§ Your task
Starting at the line that contains "The Blender Python", reproduce each line exactly up to and including the line that contains "done = set()". Reproduce nothing else.

§ Source data
## Begin
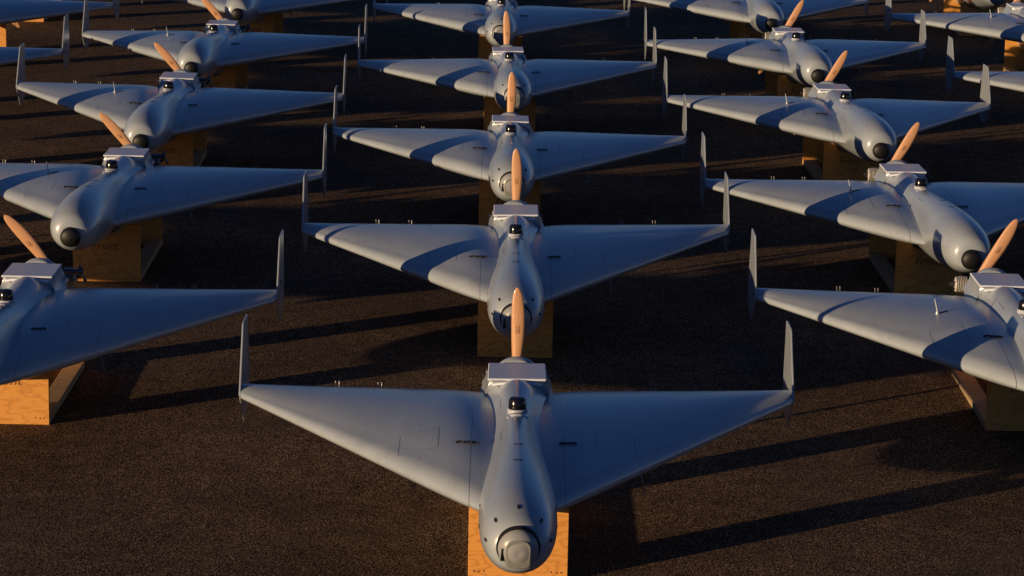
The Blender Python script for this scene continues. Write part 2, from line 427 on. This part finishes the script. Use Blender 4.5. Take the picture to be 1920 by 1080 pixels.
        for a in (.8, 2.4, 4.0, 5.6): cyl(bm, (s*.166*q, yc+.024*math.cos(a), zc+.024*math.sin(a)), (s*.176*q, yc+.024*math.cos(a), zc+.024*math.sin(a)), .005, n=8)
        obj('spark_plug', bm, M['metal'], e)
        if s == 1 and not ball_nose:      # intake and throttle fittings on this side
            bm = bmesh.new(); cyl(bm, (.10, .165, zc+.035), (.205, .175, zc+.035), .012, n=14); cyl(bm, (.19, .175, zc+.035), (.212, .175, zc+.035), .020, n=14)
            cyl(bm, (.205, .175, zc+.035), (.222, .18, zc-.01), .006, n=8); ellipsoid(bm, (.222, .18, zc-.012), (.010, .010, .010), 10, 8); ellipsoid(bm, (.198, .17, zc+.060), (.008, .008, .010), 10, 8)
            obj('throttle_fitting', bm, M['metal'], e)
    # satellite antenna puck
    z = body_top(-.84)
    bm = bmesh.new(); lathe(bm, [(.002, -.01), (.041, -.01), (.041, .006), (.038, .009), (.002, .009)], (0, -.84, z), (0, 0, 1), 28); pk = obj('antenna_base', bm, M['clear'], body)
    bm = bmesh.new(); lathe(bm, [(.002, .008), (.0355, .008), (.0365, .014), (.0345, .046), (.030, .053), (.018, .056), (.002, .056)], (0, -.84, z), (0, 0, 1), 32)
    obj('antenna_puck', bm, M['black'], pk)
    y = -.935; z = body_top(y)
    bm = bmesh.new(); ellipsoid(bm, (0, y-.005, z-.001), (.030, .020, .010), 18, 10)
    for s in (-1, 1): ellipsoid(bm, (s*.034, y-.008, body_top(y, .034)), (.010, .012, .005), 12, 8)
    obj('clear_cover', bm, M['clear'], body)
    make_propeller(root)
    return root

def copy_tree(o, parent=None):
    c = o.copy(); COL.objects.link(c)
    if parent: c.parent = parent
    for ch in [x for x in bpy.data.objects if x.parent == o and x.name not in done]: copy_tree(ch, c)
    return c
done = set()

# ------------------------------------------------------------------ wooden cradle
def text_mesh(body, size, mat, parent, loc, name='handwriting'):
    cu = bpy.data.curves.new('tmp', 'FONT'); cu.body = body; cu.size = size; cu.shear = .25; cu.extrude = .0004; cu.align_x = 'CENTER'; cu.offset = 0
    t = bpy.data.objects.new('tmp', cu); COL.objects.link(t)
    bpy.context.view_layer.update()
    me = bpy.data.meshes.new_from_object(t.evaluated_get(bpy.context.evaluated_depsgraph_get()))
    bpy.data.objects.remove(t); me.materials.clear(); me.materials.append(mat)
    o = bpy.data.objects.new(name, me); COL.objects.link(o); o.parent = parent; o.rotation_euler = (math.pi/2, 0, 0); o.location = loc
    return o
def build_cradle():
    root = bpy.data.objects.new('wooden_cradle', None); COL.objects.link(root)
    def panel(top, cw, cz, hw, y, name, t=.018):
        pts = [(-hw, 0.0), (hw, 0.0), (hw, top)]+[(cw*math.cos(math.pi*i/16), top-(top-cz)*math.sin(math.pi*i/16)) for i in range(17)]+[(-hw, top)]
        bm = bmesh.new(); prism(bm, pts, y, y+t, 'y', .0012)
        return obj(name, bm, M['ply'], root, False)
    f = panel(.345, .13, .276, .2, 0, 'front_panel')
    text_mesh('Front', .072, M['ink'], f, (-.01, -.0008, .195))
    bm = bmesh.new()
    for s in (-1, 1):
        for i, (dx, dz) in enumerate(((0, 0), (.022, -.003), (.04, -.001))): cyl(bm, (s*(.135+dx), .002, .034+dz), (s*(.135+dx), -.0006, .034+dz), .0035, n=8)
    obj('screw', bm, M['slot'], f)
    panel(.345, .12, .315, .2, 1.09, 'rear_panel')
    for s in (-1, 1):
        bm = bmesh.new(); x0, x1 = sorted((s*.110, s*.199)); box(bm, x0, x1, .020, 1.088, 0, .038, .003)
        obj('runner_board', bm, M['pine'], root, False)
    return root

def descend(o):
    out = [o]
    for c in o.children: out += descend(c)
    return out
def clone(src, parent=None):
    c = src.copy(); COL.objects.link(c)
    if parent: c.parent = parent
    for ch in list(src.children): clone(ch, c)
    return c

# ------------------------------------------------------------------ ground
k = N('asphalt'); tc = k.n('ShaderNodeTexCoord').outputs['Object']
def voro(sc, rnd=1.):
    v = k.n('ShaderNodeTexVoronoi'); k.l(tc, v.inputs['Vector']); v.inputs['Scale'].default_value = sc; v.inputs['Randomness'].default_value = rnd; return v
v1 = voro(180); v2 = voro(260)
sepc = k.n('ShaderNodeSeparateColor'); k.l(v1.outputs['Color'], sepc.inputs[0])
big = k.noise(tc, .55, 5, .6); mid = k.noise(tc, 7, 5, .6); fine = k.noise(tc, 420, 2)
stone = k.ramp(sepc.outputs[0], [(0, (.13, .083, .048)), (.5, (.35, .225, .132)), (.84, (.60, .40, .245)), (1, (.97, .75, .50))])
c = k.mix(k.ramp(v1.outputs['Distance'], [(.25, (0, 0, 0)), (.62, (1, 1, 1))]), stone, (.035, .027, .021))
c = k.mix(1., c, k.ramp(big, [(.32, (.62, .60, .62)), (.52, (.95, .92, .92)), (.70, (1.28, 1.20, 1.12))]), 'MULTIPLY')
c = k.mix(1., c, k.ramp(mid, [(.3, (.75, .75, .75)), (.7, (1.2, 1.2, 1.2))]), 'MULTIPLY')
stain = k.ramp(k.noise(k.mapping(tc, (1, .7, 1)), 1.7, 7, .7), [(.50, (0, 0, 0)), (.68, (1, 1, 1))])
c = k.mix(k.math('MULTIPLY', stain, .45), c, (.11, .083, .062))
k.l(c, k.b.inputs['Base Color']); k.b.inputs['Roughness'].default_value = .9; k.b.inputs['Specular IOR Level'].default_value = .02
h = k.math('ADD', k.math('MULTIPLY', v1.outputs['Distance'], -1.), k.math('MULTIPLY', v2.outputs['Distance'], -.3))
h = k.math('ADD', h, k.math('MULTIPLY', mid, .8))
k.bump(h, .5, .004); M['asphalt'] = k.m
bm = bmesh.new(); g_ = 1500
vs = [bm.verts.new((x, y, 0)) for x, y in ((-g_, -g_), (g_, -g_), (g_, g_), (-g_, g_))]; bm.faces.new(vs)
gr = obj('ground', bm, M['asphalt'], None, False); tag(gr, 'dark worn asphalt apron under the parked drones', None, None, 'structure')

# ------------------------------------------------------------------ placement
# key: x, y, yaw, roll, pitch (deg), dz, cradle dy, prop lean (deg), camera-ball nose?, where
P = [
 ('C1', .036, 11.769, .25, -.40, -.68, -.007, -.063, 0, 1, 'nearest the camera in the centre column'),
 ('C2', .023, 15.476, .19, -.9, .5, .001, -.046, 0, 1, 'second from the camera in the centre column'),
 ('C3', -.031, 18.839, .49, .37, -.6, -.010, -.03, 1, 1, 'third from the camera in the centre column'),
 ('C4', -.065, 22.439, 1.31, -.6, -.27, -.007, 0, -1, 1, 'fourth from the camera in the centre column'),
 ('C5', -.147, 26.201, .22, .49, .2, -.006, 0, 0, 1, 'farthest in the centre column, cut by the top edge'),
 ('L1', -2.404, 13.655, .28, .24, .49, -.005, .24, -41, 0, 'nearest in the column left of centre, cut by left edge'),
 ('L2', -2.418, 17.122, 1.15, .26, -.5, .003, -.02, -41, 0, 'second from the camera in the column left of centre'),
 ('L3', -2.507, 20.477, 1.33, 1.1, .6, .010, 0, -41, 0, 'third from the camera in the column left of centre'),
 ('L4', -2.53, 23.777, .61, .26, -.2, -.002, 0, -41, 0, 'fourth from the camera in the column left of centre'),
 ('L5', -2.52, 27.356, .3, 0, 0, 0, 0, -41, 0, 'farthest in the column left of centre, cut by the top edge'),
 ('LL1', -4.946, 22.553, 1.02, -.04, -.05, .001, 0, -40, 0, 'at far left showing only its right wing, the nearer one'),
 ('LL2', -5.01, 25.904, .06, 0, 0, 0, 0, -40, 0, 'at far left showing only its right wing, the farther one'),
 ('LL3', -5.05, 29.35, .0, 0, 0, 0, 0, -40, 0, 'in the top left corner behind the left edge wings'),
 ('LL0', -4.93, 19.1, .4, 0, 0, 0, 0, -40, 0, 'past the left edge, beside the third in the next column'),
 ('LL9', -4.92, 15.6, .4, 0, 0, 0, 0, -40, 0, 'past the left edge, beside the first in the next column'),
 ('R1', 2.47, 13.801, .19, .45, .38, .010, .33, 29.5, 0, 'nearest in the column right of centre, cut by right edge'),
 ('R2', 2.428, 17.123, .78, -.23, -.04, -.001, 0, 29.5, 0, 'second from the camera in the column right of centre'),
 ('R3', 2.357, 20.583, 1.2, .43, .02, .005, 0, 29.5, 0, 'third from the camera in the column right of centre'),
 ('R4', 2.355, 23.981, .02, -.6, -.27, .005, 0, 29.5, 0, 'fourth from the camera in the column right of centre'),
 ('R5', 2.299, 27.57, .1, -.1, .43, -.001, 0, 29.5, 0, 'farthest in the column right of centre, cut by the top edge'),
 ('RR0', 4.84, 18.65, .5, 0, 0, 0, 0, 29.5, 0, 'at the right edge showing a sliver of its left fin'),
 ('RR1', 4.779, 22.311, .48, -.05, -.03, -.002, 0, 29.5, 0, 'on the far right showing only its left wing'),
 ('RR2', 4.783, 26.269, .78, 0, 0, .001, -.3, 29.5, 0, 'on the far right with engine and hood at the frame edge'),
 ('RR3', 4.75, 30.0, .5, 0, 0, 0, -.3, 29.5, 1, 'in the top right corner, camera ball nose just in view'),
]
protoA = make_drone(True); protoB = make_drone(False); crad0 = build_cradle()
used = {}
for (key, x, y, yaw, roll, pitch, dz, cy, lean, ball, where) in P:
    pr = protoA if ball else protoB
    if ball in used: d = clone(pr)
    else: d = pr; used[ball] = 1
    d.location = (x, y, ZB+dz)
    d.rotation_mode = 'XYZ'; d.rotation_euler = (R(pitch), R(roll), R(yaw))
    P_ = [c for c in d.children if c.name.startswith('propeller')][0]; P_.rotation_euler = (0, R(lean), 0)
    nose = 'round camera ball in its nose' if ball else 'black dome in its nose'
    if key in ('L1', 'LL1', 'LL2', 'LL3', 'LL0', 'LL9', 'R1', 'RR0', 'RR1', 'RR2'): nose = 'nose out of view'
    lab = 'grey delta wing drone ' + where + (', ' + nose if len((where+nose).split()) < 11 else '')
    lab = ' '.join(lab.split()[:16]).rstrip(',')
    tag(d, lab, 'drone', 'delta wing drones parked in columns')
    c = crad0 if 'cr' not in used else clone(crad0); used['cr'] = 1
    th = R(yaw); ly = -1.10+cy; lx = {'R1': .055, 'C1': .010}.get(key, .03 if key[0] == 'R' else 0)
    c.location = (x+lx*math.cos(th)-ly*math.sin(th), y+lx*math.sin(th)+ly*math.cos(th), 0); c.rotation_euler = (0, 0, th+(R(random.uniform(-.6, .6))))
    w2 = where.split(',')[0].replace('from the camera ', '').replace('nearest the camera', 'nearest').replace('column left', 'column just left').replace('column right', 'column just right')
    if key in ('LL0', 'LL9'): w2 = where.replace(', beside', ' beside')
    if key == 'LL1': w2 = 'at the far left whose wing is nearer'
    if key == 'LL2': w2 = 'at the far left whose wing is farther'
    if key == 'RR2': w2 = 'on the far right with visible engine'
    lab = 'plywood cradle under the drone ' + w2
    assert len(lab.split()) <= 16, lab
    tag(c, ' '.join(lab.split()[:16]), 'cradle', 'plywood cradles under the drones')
## End
## Begin
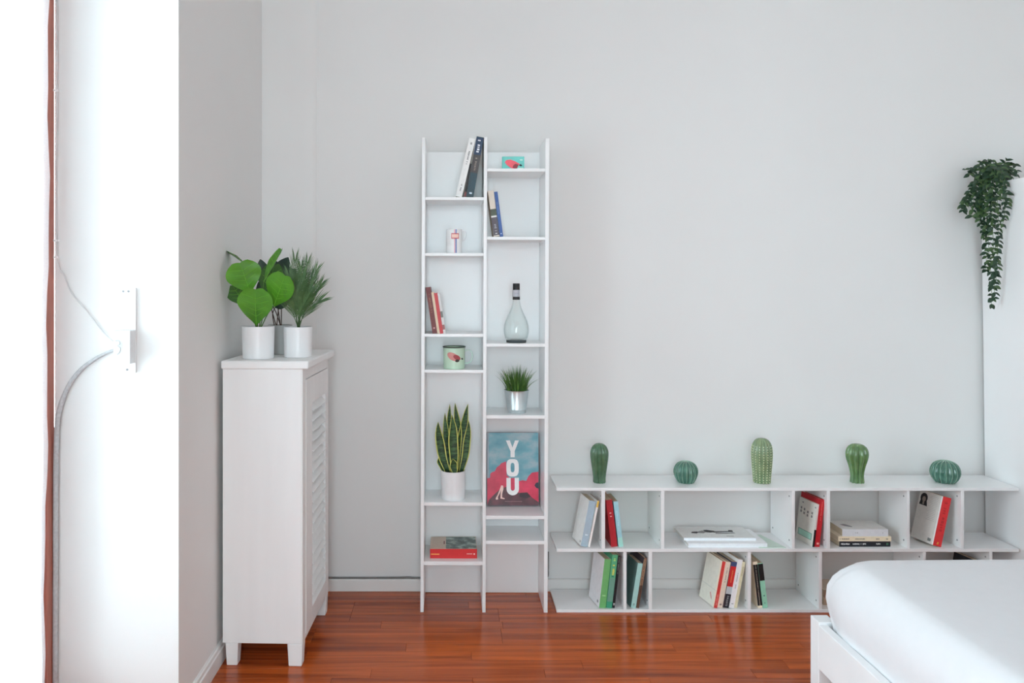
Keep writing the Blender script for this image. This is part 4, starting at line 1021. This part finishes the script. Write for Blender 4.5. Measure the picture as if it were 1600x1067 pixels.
## End
§ Finished task
The Blender Python script for this scene continues. Write part 2, from line 427 on. This part finishes the script. Use Blender 4.5. Take the picture to be 1920 by 1080 pixels.
        for a in (.8, 2.4, 4.0, 5.6): cyl(bm, (s*.166*q, yc+.024*math.cos(a), zc+.024*math.sin(a)), (s*.176*q, yc+.024*math.cos(a), zc+.024*math.sin(a)), .005, n=8)
        obj('spark_plug', bm, M['metal'], e)
        if s == 1 and not ball_nose:      # intake and throttle fittings on this side
            bm = bmesh.new(); cyl(bm, (.10, .165, zc+.035), (.205, .175, zc+.035), .012, n=14); cyl(bm, (.19, .175, zc+.035), (.212, .175, zc+.035), .020, n=14)
            cyl(bm, (.205, .175, zc+.035), (.222, .18, zc-.01), .006, n=8); ellipsoid(bm, (.222, .18, zc-.012), (.010, .010, .010), 10, 8); ellipsoid(bm, (.198, .17, zc+.060), (.008, .008, .010), 10, 8)
            obj('throttle_fitting', bm, M['metal'], e)
    # satellite antenna puck
    z = body_top(-.84)
    bm = bmesh.new(); lathe(bm, [(.002, -.01), (.041, -.01), (.041, .006), (.038, .009), (.002, .009)], (0, -.84, z), (0, 0, 1), 28); pk = obj('antenna_base', bm, M['clear'], body)
    bm = bmesh.new(); lathe(bm, [(.002, .008), (.0355, .008), (.0365, .014), (.0345, .046), (.030, .053), (.018, .056), (.002, .056)], (0, -.84, z), (0, 0, 1), 32)
    obj('antenna_puck', bm, M['black'], pk)
    y = -.935; z = body_top(y)
    bm = bmesh.new(); ellipsoid(bm, (0, y-.005, z-.001), (.030, .020, .010), 18, 10)
    for s in (-1, 1): ellipsoid(bm, (s*.034, y-.008, body_top(y, .034)), (.010, .012, .005), 12, 8)
    obj('clear_cover', bm, M['clear'], body)
    make_propeller(root)
    return root

def copy_tree(o, parent=None):
    c = o.copy(); COL.objects.link(c)
    if parent: c.parent = parent
    for ch in [x for x in bpy.data.objects if x.parent == o and x.name not in done]: copy_tree(ch, c)
    return c
done = set()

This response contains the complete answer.